The Mitigation of Traffic in Tirana through the Formal Reconceptualization of the City Case study of Kashar area, Tirana.
Author
Fulvio PAPADHOPULLI, PhD IDAUP / POLIS University
Alma GJONAJ, PhD IDAUP / POLIS University
Ersi RRYÇI, PhD IDAUP / POLIS University
Morika KAKINUMA DEANGELIS, PhD IDAUP / Ferrara University
Tommaso Paolo Emiliano RANDAZZO, PhD IDAUP / Ferrara University
Abstract
Tirana, a city devouring itself, spinning outward in circles an urban condition of congestion, collision, and expansion.
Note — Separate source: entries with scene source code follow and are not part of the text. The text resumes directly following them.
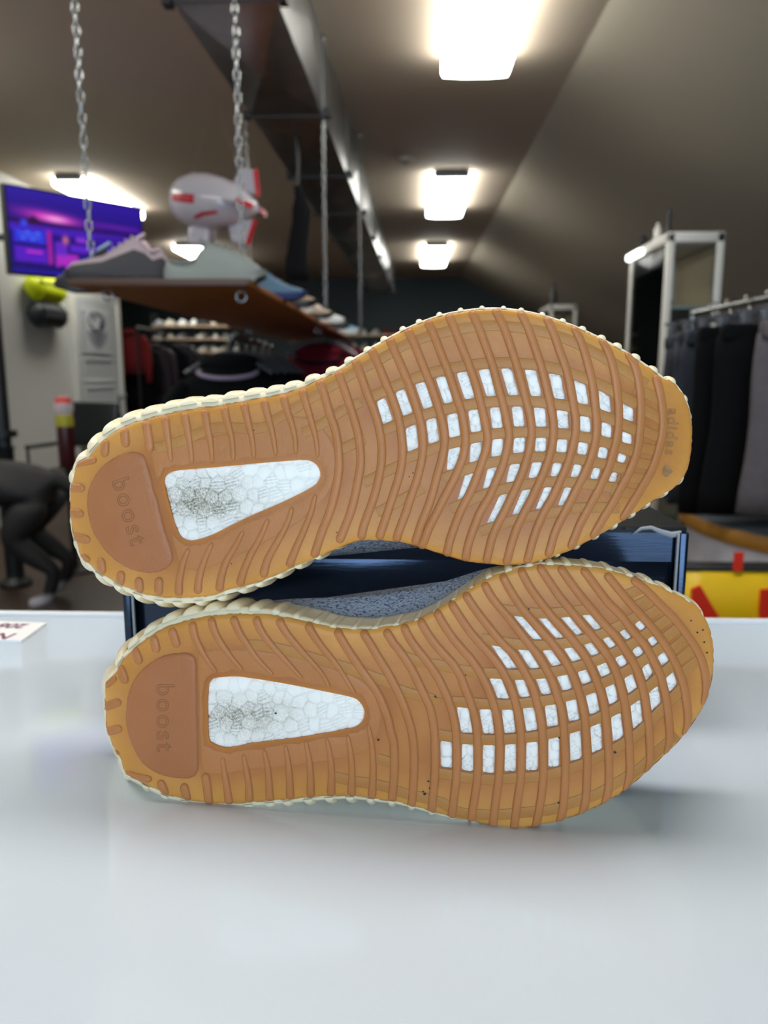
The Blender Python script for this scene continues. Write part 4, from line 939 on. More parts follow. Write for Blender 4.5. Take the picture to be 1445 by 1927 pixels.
mixc((X > .03) & (X < .25) & (Y > .68) & (Y < .86), (80, 24, 180)); mixc((X > .11) & (X < .22) & (Y > .72) & (Y < .75), (190, 50, 190)); mixc((X > .31) & (X < .48) & (Y > .72) & (Y < .9), (160, 40, 180))
mixc((X > .31) & (X < .40) & (Y > .58) & (Y < .75), (110, 40, 200), .8); mixc(np.exp(-((X-.39)/.022)**2-((Y-.55)/.05)**2), (240, 130, 130), .9); mixc((X > .42) & (X < .62) & (Y > .6) & (Y < .68), (90, 30, 190)); mixc((X > .47) & (X < .55) & (Y > .5) & (Y < .55), (130, 50, 200))
mixc((X > .62) & (Y > .45) & (Y < .9), (50, 18, 140), .8); mixc((X > .7) & (X < .86) & (Y > .6) & (Y < .7), (100, 50, 210)); mixc((X > .44) & (X < .5) & (Y > .8) & (Y < .93), (190, 50, 200))
mixc((Y > .90-.03*np.abs(np.sin(X*40))), (24, 10, 96)); mixc(Y > .955, (34, 16, 140))
vs = [(-TWd/2+.015+x*(TWd-.03), .003, TH/2-.012-y*(TH-.026)) for x, y in zip(X.ravel(), Y.ravel())]
ii = np.arange(nx*ny).reshape(ny, nx); fs = np.stack([ii[:-1, :-1].ravel(), ii[1:, :-1].ravel(), ii[1:, 1:].ravel(), ii[:-1, 1:].ravel()], 1)
M['screen'] = attr_mat('tv_screen', .2, emit=.95)
o = from_data('screen', vs, fs, M['screen'], tv); set_tint(o.data, np.where(C.reshape(-1, 3) <= .04045, C.reshape(-1, 3)/12.92, ((C.reshape(-1, 3)+.055)/1.055)**2.4))
tube_obj('wall_arm', [(-.1, .05, 0), (-.35, .35, 0), (-.5, .7, 0)], .02, M['black'], tv)

# ------------------------------------------------------------------ left wall: door, bags, post, chair, extinguisher
WX = -3.25
y0 = WX*-1450/(770.6-134); y1 = WX*-1450/(770.6-224)
zt2 = at(224, 574, y1).z
dr = empty('door_1', (WX, (y0+y1)/2, 0), None, None); dr['kind'] = 'structure'
M['door'] = mat('door_paint', (196, 198, 198), .45)
box_obj('door_leaf', (.02, 0, zt2/2), (.04, y1-y0-.16, zt2), M['door'], dr)
for s in (-1, 1): box_obj('door_frame', (.03, s*((y1-y0)/2-.04), zt2/2), (.07, .08, zt2), M['wall'], dr, .006)
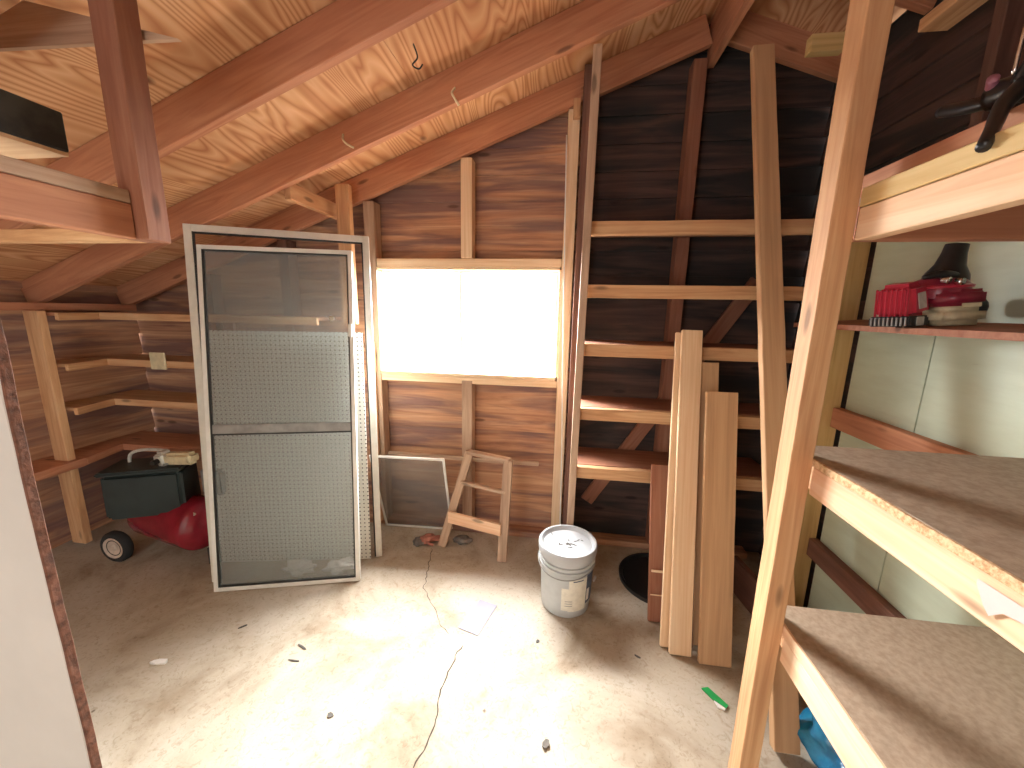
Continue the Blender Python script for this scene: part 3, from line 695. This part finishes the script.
tube('muffler', [tuple(E0 @ Vector(p)) for p in ((.12, .02, .06), (.17, .03, .055))], .028, black_mat, en, 14)

# ================================================================ TOOL ON THE TOP DECK
tt = empty('string_trimmer', (.78, .85, 1.835), 'black trimmer shaft and grip lying on the top deck, upper right', 'trimmer')
tube('shaft', [(.785, 1.03, 1.990), (.76, .93, 1.955), (.755, .84, 1.938), (.78, .66, 1.93), (.80, .3, 1.92)], .012, black_mat, tt, 14)
tube('clamp', [(.745, .875, 1.945), (.752, .80, 1.935)], .024, black_mat, tt, 14)
tube('grip', [(.735, .815, 1.935), (.690, .792, 1.895), (.655, .760, 1.850), (.626, .735, 1.812)], .010, black_mat, tt, 12, radii=[.016, .012, .010, .009])
tube('grip', [(.735, .82, 1.94), (.735, .80, 1.98), (.745, .80, 2.06)], .016, black_mat, tt, 12)
tube('chrome_rod', [(.716, .818, 1.950), (.712, .812, 2.02)], .003, chrome_mat, tt, 8)
tube('bolt_cap', [(.728, .865, 1.955), (.715, .850, 1.962)], .008, pink_mat, tt, 10)

# ================================================================ HANGING LOFT RACK, UPPER LEFT
hr = empty('hanging_rack', (-1.1, .92, 1.71), 'overhead timber rack hanging from the rafters at the upper left', 'overhead rack')
box('hanger', -1.128, -1.060, .884, .944, 1.712, roof(-1.13)-.01, red_board, hr, wob=.001)
box('side_rail', -1.130, -1.092, -.5, .883, 1.712, 1.795, rafter_pine, hr, wob=.001)
box('side_rail', -1.130, -1.092, -.5, .883, 1.797, 1.828, grey_pine, hr)
box('end_rail', -3.0, -1.132, .905, .943, 1.712, 1.745, pine, hr)
tag(prism('blackened_plank', [(-1.135, .80, 1.875), (-1.62, .80, 1.875), (-1.62, .0, 1.875), (-1.135, .0, 1.875)], (0, 0, .008), pale_pine), 'pale plank with a blackened length of timber on it, on the overhead rack', 'plank')
o = bpy.context.scene.objects['blackened_plank']
box('blackened_timber', -1.185, -1.130, .0, .80, 1.884, 1.965, blackwood, o)
tag(prism('gusset_plate', [(-.97, .950, 2.19), (-1.57, .950, 2.203), (-1.57, .950, 2.245), (-1.40, .950, 2.302)], (0, .012, 0), grey_pine), 'greyish plywood gusset just under the roof, top left corner', 'gusset')

# ================================================================ PAINTED PANEL, LEFT FOREGROUND
pn = empty('painted_panel', (-1.2, .5, 0), 'white painted panel with a splintered brown edge, left foreground', 'panel')
box('panel_face', -1.9, -.928, .5, .515, 0, 1.70, panel_mat, pn)
box('panel_edge', -.928, -.922, .500, .514, 0, 1.70, rough_edge, pn, bev=.001, wob=.003)
lathe('edge_knob', [(0, 0), (.011, .001), (.013, .008), (.008, .014), (0, .015)], white_mat, pn, T(-.938, .499, 1.49) @ RX(90), 16)

# ================================================================ SMALL THINGS ON THE FLOOR
pp = prism('paper_sheet', [(-.457, 1.578, .002), (-.349, 1.547, .002), (-.291, 1.750, .002), (-.390, 1.777, .002)], (0, 0, .0015), paper_mat)
tag(pp, 'white sheet of paper lying on the floor left of the bucket', 'paper')
gs = empty('plastic_tag', (.69, 1.40, 0), 'small green and white plastic piece on the floor near the post', 'plastic piece')
prism('green_end', [(.640, 1.432, .002), (.668, 1.440, .002), (.722, 1.372, .002), (.708, 1.358, .002), (.672, 1.386, .002)], (0, 0, .006), green_mat, gs)
prism('white_end', [(.672, 1.384, .002), (.706, 1.357, .002), (.700, 1.350, .002), (.678, 1.358, .002)], (0, 0, .006), white_mat, gs)
tb = lathe('round_tub', [(0, .008), (.205, .008), (.215, .022), (.23, .022), (.228, .0), (0, .0)], black_mat, None, T(.62, 2.10, 0), 48)
tag(tb, 'shallow round black tub on the floor behind the leaning boards', 'tub')
# blue film under the lowest deck
bb = bmesh.new(); bmesh.ops.create_icosphere(bb, subdivisions=5, radius=1)
for v in bb.verts:
    n = v.co.normalized(); k = 1+.35*noise.noise(n*2.2)+.13*abs(noise.noise(n*7))+.04*abs(noise.noise(n*18))
    v.co = Vector((n.x*.16*k, n.y*.20*k, max(n.z*.16*k, -.13)))
tag(from_bm('plastic_sheeting', bb, blue_mat, None, True, T(1.075, 1.155, .133)), 'crumpled bright blue plastic sheeting beneath the lowest deck', 'plastic sheeting')
# worn glove by the ladder
gl = empty('work_glove', (-.85, 2.235, 0), 'worn red and grey work glove lying at the foot of the ladder', 'glove')
def blob(name, c, s, mat, par, seed, rz=0, amp=.3):
    bm = bmesh.new(); bmesh.ops.create_icosphere(bm, subdivisions=4, radius=1)
    for v in bm.verts:
        n = v.co.normalized(); k = 1+amp*noise.noise(n*2+Vector((seed, 0, 0)))+.12*noise.noise(n*6+Vector((seed, 3, 0)))
        v.co = Vector((n.x*s[0]*k, n.y*s[1]*k, max(n.z*s[2]*k, -c[2]+.002)))
    return from_bm(name, bm, mat, par, True, T(*c) @ RZ(rz))
blob('glove_palm', (-.855, 2.235, .026), (.060, .036, .028), glove_red, gl, 1, 30)
blob('glove_cuff', (-.905, 2.200, .022), (.034, .036, .024), glove_grey, gl, 4, 30)
for k in range(4): tube('finger', [(-.82+.006*k, 2.262-.011*k, .026), (-.795+.006*k, 2.282-.014*k, .022), (-.772+.006*k, 2.292-.016*k, .012)], .008, glove_red, gl, 8)
tube('thumb', [(-.85, 2.205, .026), (-.825, 2.192, .020), (-.80, 2.196, .012)], .009, glove_red, gl, 8)
tag(blob('rag', (-.62, 2.27, .022), (.06, .04, .024), glove_grey, None, 8, 10), 'small dark crumpled rag on the floor behind the ladder', 'rag')
# litter
def scrap(name, x, y, l, w, rz, mat, lab, cat, h=.004):
    bm = bmesh.new(); rnd = random.Random(int(x*977+y*31)); n = 7
    top = [bm.verts.new((l*math.cos(6.283*i/n)*rnd.uniform(.6, 1), w*math.sin(6.283*i/n)*rnd.uniform(.6, 1), h*rnd.uniform(.5, 1))) for i in range(n)]
    bot = [bm.verts.new((v.co.x, v.co.y, 0)) for v in top]
    bm.faces.new(top); bm.faces.new(bot[::-1])
    for i in range(n): bm.faces.new((bot[i], bot[(i+1) % n], top[(i+1) % n], top[i]))
    return tag(from_bm(name, bm, mat, None, False, T(x, y, .001) @ RZ(rz)), lab, cat)
scrap('white_scrap', -1.697, 1.191, .045, .015, 10, white_mat, 'white sliver on the floor at lower left', 'scrap', .012)
scrap('black_scrap', -1.50, 1.42, .028, .005, 45, dirt_mat, 'short black stick on the floor below the screen door', 'scrap', .006)
scrap('black_scrap', -1.139, 1.36, .04, .005, -20, dirt_mat, 'upper of two thin black slivers on the sunlit floor', 'scrap')
scrap('black_scrap', -1.125, 1.29, .035, .004, 0, dirt_mat, 'lower of two thin black slivers on the sunlit floor', 'scrap')
scrap('black_ring', -.83, 1.10, .018, .012, 0, dirt_mat, 'tiny dark crumb on the floor left of the long crack', 'scrap')
scrap('dead_leaf', .0, 1.12, .022, .016, 50, glove_grey, 'small curled dry leaf on the floor right of the long crack', 'leaf', .012)
scrap('wood_chip', -.06, 1.56, .012, .010, 50, dirt_mat, 'tiny dark chip on the floor below left of the bucket', 'scrap')
scrap('wood_chip', .40, 1.55, .022, .006, -30, dirt_mat, 'dark wood chip on the floor between bucket and leaning boards', 'scrap')
for x, y, sx, sy, sz, rz, sd_, lb_ in ((-1.50, 1.825, .085, .045, .035, 10, 3, 'left crumpled clear plastic bag on the floor behind the screen door'),
                                      (-1.26, 1.885, .09, .045, .028, 20, 6, 'right crumpled clear plastic bag on the floor behind the screen door')):
    tag(blob('plastic_bag', (x, y, .03), (sx, sy, sz), white_mat, None, sd_, rz, .6), lb_, 'plastic bag')
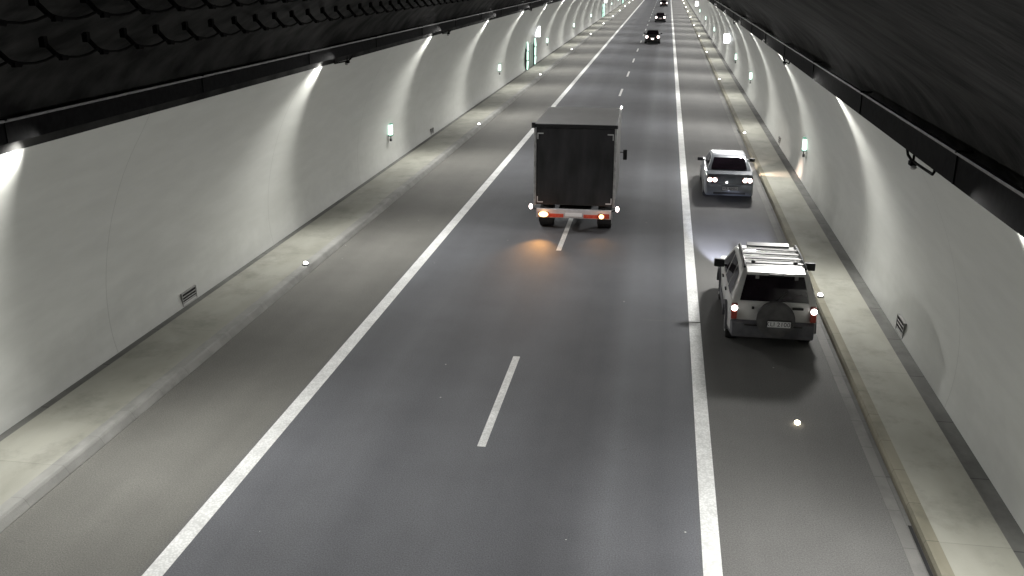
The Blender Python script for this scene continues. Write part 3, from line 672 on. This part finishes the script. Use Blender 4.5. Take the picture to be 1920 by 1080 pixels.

At its core, the historic centre exists as a complex convergence of multiple realities: a geometric centre, a congestion centre, and a city centre all together forming a gravitational force that attracts the flow of traffic and human energy, suffocating under the weight of its own allure. Major and secondary roads radiate towards these overlapping centres like arteries in a cardiac arrest, pulsing life toward the centre but choking on its dependency. This research uncovers a counter-geometry to address these challenging urban conditions through drawing out a series of already latent circles, inscribed in Tirana’s peripheral veins, waiting to be closed. When drawn, these circles propose an alternative: a constellation of centres that are each disconnected but interdependent, forming a polycentric network. In this way, traffic flows are similar to the flow of water, redirected and absorbed, as the city expands in rings instead of lines. The project shifts focus to look more closely at the scale of one such circle, the northwest edge of Tirana where the city fractures into congestion near "Casa Italia," to answer the question: how to design a new centre? This centre partially speculative, partially inevitable does not replace the historic core but competes with it, redistributing flows and recalibrating form. Anchored by infrastructure, it intercepts suburban axes and folds into a nexus of accessibility, equilibrium, and spatial justice. Geometry collapses into form. The circle’s centre, once abstract, becomes real an urban node balancing the flow of cars, people, and potential. What emerges is a master plan, not as a blueprint but as a system a flexible form that anticipates the city’s next 50, 100, 150 years. A network of circles. A choreography of centres. Tirana no longer bends toward the singularity of its origin but radiates outward, forming an archipelago of possibilities its traffic mitigated, its form sustained, its expansion inevitable, but now logical.